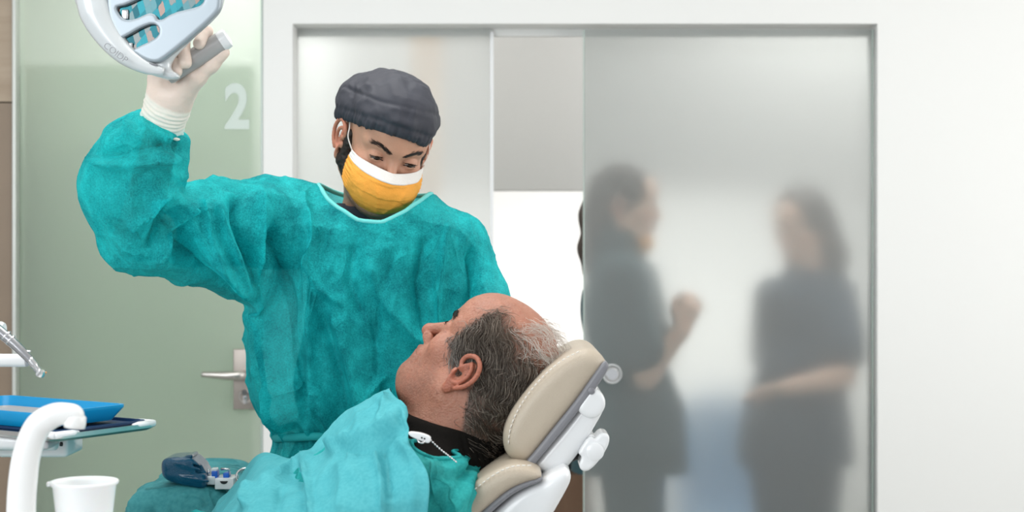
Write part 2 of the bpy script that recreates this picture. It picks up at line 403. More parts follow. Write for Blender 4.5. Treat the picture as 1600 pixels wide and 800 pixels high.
# ------------------------------------------------------------------ people: shared anatomy
def head_prims(o=None, ears=True):
    """head in its own frame: x forward, y to its left, z up; eyes at z=0, vertex at .118, chin at -.117 (metres)"""
    o = o or {}; g = o.get
    ch = g('chin', 0.); nl = g('nose', 0.); old = g('old', 0.); jw = g('jaw', 0.)
    L = []; A = lambda pr, k=.01: L.append(('+', pr, k)); S = lambda pr, k=.004: L.append(('-', pr, k))
    A(ell((-.003, 0, .032), (.098, .076, .086)))
    A(ell((-.042, 0, .004), (.056, .064, .062)), .03)
    A(ell((.042, 0, .045), (.053, .058, .052)), .02)
    A(ell((.035, 0, -.038), (.056, .058+jw*.5, .062)), .03)
    for s in (1, -1):
        A(cap((.0, s*(.05+jw), -.066), (.068, s*.014, -.098), .02, .017), .03)
        A(ell((.058, s*.046, -.03), (.021, .018, .017)), .02)
    A(ell((.077+ch, 0, -.098), (.017, .021, .017)), .016)
    if old: A(ell((.045, 0, -.108), (.045, .042, .034)), .03)
    else: A(ell((.035, 0, -.095), (.045, .038, .02)), .03)
    A(cap((.085, 0, .02), (.084, 0, .02), .013), .012)
    for s in (1, -1):
        A(cap((.084, s*.012, .018), (.066, s*.046, .021), .0115, .0105), .012)
        S(ell((.1, s*.033, -.001), (.019, .019, .0125)), .014)
        A(ell((.0765, s*.032, -.001), (.0142, .0150, .0136)), .003)
        A(cap((.0775, s*.022, -.019), (.07, s*.043, -.017), .008, .007), .012)
    # lid openings: a slot over a lowered or level gaze
    dz = g('gaze', 0.); op = g('open', .0035)
    for s in (1, -1):
        S(cap((.0868, s*.0215, -.0025+dz), (.0912, s*.031, -.0008+dz), op*.55, op), .0008); S(cap((.0912, s*.031, -.0008+dz), (.0868, s*.0425, -.0015+dz), op, op*.5), .0008)
    A(cap((.0865, 0, .006), (.1105+nl, 0, -.032), .0075, .0095), .01)
    A(ell((.110+nl, 0, -.037), (.0115, .0105, .0105)), .006)
    for s in (1, -1):
        A(ell((.1005+nl*.5, s*.0135, -.0405), (.010, .0062, .0085)), .005)
        S(cap((.106+nl, s*.0065, -.056), (.104+nl, s*.007, -.044), .0042, .003), .003)
    A(ell((.081, 0, -.068), (.021, .03, .022)), .016)
    for s in (1, -1):
        A(cap((.1015, s*.003, -.0635), (.086, s*.023, -.069), .0052, .0025), .005)
        A(cap((.0995, 0, -.0745), (.086, s*.021, -.0705), .006, .003), .005)
        S(cap((.109, 0, -.069), (.091, s*.027, -.0705), .0016, .0012), .002)
        if old: S(cap((.106, s*.019, -.038), (.092, s*.034, -.068), .0028, .002), .007)
    S(cap((.103+ch, 0, -.086), (.096+ch, 0, -.086), .006), .012)
    if ears:
        for s in (1, -1):
            c = lambda F, Z, Lo: (F-.004, s*(Lo), Z-.022)
            A(ell(c(-.006, -.001, .079), (.0175, .005, .031), np.array(Matrix.Rotation(s*.38, 3, 'Z') @ Matrix.Rotation(-.2, 3, 'Y'))), .004)
            S(ell(c(-.007, .012, .0895), (.0105, .0065, .014)), .004)
            S(ell(c(.0, -.004, .0875), (.0092, .0085, .0125)), .004)
            S(cap(c(.003, -.003, .085), c(.003, -.002, .068), .0042), .003)
            hx = spline([c(.004, .004, .079), c(.013, .014, .079), c(.011, .027, .082), c(-.002, .036, .086), c(-.018, .031, .09), c(-.026, .014, .092), c(-.023, -.006, .09), c(-.012, -.022, .085)], 3)
            for p, q in zip(hx[:-1], hx[1:]): A(cap(p, q, .0036), .002)
            ah = spline([c(-.002, .024, .083), c(-.011, .016, .087), c(-.014, .002, .087), c(-.009, -.013, .084), c(-.002, -.017, .083)], 3)
            for p, q in zip(ah[:-1], ah[1:]): A(cap(p, q, .0026), .003)
            A(ell(c(.0, -.030, .079), (.0085, .005, .0105)), .005)
            A(ell(c(.011, -.006, .0785), (.0042, .004, .0075)), .003)
    return L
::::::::
**AIM**
All of the data above should be transcribed verbatim, with pictures omitted.

**OUTPUT**
Write part 2 of the bpy script that recreates this picture. It picks up at line 403. More parts follow. Write for Blender 4.5. Treat the picture as 1600 pixels wide and 800 pixels high.
# ------------------------------------------------------------------ people: shared anatomy
def head_prims(o=None, ears=True):
    """head in its own frame: x forward, y to its left, z up; eyes at z=0, vertex at .118, chin at -.117 (metres)"""
    o = o or {}; g = o.get
    ch = g('chin', 0.); nl = g('nose', 0.); old = g('old', 0.); jw = g('jaw', 0.)
    L = []; A = lambda pr, k=.01: L.append(('+', pr, k)); S = lambda pr, k=.004: L.append(('-', pr, k))
    A(ell((-.003, 0, .032), (.098, .076, .086)))
    A(ell((-.042, 0, .004), (.056, .064, .062)), .03)
    A(ell((.042, 0, .045), (.053, .058, .052)), .02)
    A(ell((.035, 0, -.038), (.056, .058+jw*.5, .062)), .03)
    for s in (1, -1):
        A(cap((.0, s*(.05+jw), -.066), (.068, s*.014, -.098), .02, .017), .03)
        A(ell((.058, s*.046, -.03), (.021, .018, .017)), .02)
    A(ell((.077+ch, 0, -.098), (.017, .021, .017)), .016)
    if old: A(ell((.045, 0, -.108), (.045, .042, .034)), .03)
    else: A(ell((.035, 0, -.095), (.045, .038, .02)), .03)
    A(cap((.085, 0, .02), (.084, 0, .02), .013), .012)
    for s in (1, -1):
        A(cap((.084, s*.012, .018), (.066, s*.046, .021), .0115, .0105), .012)
        S(ell((.1, s*.033, -.001), (.019, .019, .0125)), .014)
        A(ell((.0765, s*.032, -.001), (.0142, .0150, .0136)), .003)
        A(cap((.0775, s*.022, -.019), (.07, s*.043, -.017), .008, .007), .012)
    # lid openings: a slot over a lowered or level gaze
    dz = g('gaze', 0.); op = g('open', .0035)
    for s in (1, -1):
        S(cap((.0868, s*.0215, -.0025+dz), (.0912, s*.031, -.0008+dz), op*.55, op), .0008); S(cap((.0912, s*.031, -.0008+dz), (.0868, s*.0425, -.0015+dz), op, op*.5), .0008)
    A(cap((.0865, 0, .006), (.1105+nl, 0, -.032), .0075, .0095), .01)
    A(ell((.110+nl, 0, -.037), (.0115, .0105, .0105)), .006)
    for s in (1, -1):
        A(ell((.1005+nl*.5, s*.0135, -.0405), (.010, .0062, .0085)), .005)
        S(cap((.106+nl, s*.0065, -.056), (.104+nl, s*.007, -.044), .0042, .003), .003)
    A(ell((.081, 0, -.068), (.021, .03, .022)), .016)
    for s in (1, -1):
        A(cap((.1015, s*.003, -.0635), (.086, s*.023, -.069), .0052, .0025), .005)
        A(cap((.0995, 0, -.0745), (.086, s*.021, -.0705), .006, .003), .005)
        S(cap((.109, 0, -.069), (.091, s*.027, -.0705), .0016, .0012), .002)
        if old: S(cap((.106, s*.019, -.038), (.092, s*.034, -.068), .0028, .002), .007)
    S(cap((.103+ch, 0, -.086), (.096+ch, 0, -.086), .006), .012)
    if ears:
        for s in (1, -1):
            c = lambda F, Z, Lo: (F-.004, s*(Lo), Z-.022)
            A(ell(c(-.006, -.001, .079), (.0175, .005, .031), np.array(Matrix.Rotation(s*.38, 3, 'Z') @ Matrix.Rotation(-.2, 3, 'Y'))), .004)
            S(ell(c(-.007, .012, .0895), (.0105, .0065, .014)), .004)
            S(ell(c(.0, -.004, .0875), (.0092, .0085, .0125)), .004)
            S(cap(c(.003, -.003, .085), c(.003, -.002, .068), .0042), .003)
            hx = spline([c(.004, .004, .079), c(.013, .014, .079), c(.011, .027, .082), c(-.002, .036, .086), c(-.018, .031, .09), c(-.026, .014, .092), c(-.023, -.006, .09), c(-.012, -.022, .085)], 3)
            for p, q in zip(hx[:-1], hx[1:]): A(cap(p, q, .0036), .002)
            ah = spline([c(-.002, .024, .083), c(-.011, .016, .087), c(-.014, .002, .087), c(-.009, -.013, .084), c(-.002, -.017, .083)], 3)
            for p, q in zip(ah[:-1], ah[1:]): A(cap(p, q, .0026), .003)
            A(ell(c(.0, -.030, .079), (.0085, .005, .0105)), .005)
            A(ell(c(.011, -.006, .0785), (.0042, .004, .0075)), .003)
    return L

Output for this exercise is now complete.